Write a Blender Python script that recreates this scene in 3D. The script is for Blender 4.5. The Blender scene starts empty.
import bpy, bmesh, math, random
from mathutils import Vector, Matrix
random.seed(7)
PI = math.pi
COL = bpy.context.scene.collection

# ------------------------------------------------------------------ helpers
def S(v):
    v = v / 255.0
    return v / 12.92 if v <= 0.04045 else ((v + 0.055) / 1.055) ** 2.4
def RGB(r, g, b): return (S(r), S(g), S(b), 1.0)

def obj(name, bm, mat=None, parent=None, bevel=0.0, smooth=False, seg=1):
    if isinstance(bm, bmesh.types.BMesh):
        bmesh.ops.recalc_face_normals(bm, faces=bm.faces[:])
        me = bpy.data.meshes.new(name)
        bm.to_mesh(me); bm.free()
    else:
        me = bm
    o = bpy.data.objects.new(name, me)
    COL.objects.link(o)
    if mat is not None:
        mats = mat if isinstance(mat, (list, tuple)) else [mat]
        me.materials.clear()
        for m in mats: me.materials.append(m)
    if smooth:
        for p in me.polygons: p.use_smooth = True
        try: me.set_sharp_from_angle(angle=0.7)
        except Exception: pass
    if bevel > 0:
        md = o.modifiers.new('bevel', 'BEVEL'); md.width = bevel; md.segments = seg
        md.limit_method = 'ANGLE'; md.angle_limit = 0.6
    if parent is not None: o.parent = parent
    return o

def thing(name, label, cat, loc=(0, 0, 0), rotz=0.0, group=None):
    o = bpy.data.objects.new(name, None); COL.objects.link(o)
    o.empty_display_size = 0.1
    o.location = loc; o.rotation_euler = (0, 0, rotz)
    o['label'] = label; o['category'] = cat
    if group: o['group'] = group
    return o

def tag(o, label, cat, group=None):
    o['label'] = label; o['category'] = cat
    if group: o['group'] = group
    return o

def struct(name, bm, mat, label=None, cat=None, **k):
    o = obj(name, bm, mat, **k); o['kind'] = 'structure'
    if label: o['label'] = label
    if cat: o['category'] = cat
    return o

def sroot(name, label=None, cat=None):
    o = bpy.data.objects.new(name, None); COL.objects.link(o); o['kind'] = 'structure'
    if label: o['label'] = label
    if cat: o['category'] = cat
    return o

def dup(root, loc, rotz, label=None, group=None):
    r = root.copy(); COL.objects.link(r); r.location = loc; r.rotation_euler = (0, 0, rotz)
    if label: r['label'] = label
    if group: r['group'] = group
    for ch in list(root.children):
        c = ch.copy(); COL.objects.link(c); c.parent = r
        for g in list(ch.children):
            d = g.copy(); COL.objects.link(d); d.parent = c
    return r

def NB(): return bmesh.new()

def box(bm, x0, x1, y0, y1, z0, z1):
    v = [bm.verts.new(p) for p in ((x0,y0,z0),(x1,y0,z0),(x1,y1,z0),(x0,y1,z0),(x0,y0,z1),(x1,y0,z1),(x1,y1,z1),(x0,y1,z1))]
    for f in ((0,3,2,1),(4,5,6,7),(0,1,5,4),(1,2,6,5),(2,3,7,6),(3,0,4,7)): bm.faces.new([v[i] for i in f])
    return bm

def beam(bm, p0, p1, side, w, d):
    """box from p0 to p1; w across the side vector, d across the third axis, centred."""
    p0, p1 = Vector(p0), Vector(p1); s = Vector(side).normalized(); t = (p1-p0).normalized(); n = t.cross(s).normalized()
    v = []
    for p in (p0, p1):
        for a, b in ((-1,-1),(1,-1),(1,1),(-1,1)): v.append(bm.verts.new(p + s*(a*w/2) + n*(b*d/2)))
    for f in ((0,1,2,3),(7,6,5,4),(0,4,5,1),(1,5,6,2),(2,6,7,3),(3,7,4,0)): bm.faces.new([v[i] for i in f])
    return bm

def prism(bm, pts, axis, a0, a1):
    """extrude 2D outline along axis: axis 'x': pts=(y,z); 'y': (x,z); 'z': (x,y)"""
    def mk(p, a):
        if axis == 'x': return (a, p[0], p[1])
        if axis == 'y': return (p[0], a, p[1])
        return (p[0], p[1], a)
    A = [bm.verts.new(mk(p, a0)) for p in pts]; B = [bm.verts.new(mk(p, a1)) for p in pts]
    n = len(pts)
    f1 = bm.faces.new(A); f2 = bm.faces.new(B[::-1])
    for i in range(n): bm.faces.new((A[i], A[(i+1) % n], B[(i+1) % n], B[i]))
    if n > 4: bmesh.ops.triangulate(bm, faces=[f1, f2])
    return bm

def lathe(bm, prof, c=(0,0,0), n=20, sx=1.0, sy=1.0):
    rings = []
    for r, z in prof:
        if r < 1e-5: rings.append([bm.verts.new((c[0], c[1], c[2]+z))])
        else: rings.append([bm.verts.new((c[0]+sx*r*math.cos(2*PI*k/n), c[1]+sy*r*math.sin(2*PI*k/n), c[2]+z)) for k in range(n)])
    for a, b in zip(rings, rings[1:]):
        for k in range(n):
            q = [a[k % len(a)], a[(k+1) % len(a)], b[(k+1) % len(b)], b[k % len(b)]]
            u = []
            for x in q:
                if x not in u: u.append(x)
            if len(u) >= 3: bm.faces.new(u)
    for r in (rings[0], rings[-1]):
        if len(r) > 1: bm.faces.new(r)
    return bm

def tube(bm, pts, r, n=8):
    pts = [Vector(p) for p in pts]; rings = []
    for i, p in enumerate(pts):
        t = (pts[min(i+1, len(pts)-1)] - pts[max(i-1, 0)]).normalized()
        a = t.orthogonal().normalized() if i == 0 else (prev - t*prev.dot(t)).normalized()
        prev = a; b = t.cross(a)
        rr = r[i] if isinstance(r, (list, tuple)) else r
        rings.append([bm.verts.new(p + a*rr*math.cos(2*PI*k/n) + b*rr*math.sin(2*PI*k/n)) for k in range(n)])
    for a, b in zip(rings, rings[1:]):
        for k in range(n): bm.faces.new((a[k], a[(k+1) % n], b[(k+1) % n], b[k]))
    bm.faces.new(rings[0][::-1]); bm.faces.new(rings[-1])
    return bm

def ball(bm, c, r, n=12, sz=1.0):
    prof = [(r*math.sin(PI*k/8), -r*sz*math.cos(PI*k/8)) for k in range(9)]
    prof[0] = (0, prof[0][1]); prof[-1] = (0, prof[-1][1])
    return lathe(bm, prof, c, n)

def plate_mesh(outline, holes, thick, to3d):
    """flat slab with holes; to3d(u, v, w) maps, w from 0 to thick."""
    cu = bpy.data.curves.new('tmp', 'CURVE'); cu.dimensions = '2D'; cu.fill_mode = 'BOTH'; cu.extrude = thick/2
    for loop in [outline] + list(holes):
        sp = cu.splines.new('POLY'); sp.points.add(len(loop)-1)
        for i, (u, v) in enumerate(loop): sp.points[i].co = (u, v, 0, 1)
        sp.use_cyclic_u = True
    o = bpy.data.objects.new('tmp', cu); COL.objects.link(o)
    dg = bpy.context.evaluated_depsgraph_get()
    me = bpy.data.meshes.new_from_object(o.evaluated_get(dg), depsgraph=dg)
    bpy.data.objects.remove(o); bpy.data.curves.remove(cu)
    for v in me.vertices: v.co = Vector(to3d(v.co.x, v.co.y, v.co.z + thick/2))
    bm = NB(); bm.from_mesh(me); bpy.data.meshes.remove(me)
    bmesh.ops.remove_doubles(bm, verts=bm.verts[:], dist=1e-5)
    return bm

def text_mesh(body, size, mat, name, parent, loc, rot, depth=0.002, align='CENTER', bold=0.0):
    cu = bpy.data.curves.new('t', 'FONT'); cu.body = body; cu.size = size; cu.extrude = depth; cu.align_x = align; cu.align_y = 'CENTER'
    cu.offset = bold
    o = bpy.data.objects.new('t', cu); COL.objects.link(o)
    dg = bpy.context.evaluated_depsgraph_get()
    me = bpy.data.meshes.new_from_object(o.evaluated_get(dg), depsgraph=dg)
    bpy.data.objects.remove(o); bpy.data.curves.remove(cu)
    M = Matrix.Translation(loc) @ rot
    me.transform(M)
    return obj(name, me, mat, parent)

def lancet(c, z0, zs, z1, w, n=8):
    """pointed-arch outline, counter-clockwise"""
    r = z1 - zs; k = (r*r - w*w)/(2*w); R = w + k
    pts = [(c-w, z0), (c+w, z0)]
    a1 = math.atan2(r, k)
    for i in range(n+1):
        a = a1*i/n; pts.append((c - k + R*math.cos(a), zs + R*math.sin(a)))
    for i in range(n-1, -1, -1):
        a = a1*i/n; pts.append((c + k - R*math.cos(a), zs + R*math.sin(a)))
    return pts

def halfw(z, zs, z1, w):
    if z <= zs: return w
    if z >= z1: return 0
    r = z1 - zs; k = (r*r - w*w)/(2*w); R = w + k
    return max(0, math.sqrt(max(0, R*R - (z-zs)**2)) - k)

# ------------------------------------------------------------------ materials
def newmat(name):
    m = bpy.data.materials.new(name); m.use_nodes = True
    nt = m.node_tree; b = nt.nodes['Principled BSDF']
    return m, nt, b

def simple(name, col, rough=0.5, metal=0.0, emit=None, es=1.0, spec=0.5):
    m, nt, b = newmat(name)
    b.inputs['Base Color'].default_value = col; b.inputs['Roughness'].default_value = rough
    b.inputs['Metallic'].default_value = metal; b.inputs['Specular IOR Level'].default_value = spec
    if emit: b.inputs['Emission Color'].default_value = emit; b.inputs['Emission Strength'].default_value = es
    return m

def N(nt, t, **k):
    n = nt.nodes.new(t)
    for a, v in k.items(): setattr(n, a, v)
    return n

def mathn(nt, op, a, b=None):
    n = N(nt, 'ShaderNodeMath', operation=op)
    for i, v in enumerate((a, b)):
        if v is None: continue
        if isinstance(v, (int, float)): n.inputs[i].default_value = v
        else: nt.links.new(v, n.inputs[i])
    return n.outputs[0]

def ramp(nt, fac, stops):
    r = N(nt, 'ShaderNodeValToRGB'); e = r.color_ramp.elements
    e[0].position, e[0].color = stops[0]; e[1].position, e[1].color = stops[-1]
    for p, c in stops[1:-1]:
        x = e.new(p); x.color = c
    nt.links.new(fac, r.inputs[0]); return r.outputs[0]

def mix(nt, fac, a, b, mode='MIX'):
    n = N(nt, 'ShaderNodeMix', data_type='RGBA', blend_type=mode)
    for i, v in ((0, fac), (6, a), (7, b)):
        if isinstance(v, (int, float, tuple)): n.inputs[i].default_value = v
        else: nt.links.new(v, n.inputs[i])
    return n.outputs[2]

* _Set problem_
Restate the first line and every line after it, word for word, stopping once the line with "def RGB(r, g, b): return" is done.

* _Correct output_
Write a Blender Python script that recreates this scene in 3D. The script is for Blender 4.5. The Blender scene starts empty.
import bpy, bmesh, math, random
from mathutils import Vector, Matrix
random.seed(7)
PI = math.pi
COL = bpy.context.scene.collection

# ------------------------------------------------------------------ helpers
def S(v):
    v = v / 255.0
    return v / 12.92 if v <= 0.04045 else ((v + 0.055) / 1.055) ** 2.4
def RGB(r, g, b): return (S(r), S(g), S(b), 1.0)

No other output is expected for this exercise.